A few years into my postdoc, however, my mentor asked whether I could teach her class while she sat on a grant-review panel. Out of respect for her, I said I’d give it a try, though I was nervous. I spent hours preparing, listening to recordings of her past lectures and cramming her slides with extra information, worried I’d forget what to say.

So I was embarrassed when, just minutes into the lecture I’d so meticulously prepared for, the student told me she was having trouble keeping up. I paused, took a breath, and adjusted my pace. And to my surprise, the energy in the room shifted. Students leaned in and asked questions, and I began to feel more of a connection to what I was teaching. I was back on track.
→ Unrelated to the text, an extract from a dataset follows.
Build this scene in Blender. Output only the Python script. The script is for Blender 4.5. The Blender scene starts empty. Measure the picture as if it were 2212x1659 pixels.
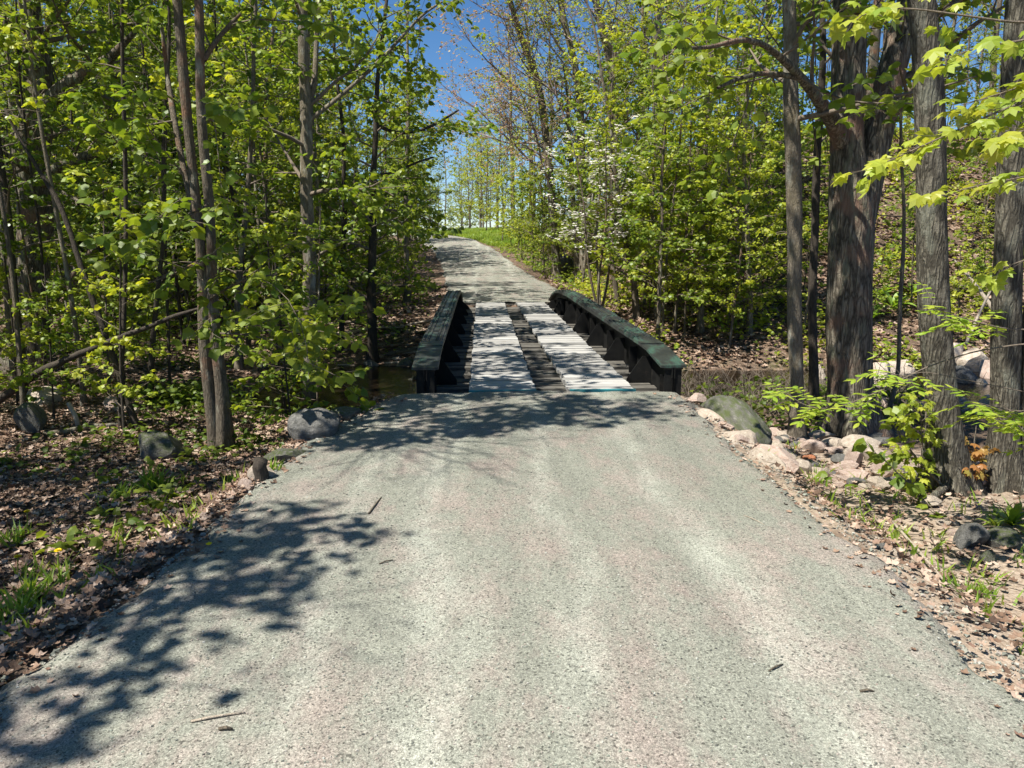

By the end of the class, nothing had gone terribly wrong and I was relieved to have fulfilled my obligation to my mentor.

Later, when I watched the recording of the class, I could see my teaching get better as the lecture went on, and I began to get excited by the prospect of improving further. With my mentor’s support, I decided to take on more classes.

And so a single lecture grew into a regular commitment and eventually a responsibility I embraced. It took time and practice to become a confident, engaging teacher, but student feedback and teaching evaluations helped. After a student told me my slides had too much text, for instance, I redesigned them to include more visuals and fewer words, and found that this change helped make discussions more interactive. Eventually, I was offered a position designing courses as well as teaching them, something I had never anticipated in my career path.

At first, I worried teaching would distract me from the relentless demands of maintaining a funded research lab. But I actually found it sharpened my focus and transformed how I communicate science to colleagues and funders. Preparing lectures required me to revisit fundamentals I hadn’t thought about in years, keep up-to-date with new science, and learn to clearly explain complex ideas. In the lab and at conferences, I slowed down and focused on explaining concepts and protocols clearly, resulting in better discussions and more collaboration. I even secured a major grant—proof that clarity and connection matter as much in funding proposals as in classrooms—and my teaching experience helped me gain an earlier than anticipated promotion to my next faculty appointment.

Looking back, saying “yes” to teaching was one of the most transformative decisions of my career. It didn’t just make me a better educator; it made me a better scientist. For anyone nervous about the prospect of teaching, I can only recommend giving it a go. It’s common to worry about language fluency, feeling exposed in a room full of brilliant minds, or being pulled away from research duties. But anyone who thoroughly understands their subject can become a better communicator with practice and by refining their approach over time. Sometimes the most fulfilling academic life is not the one we first imagined, but the one we build through both intentional choices and unexpected experiences.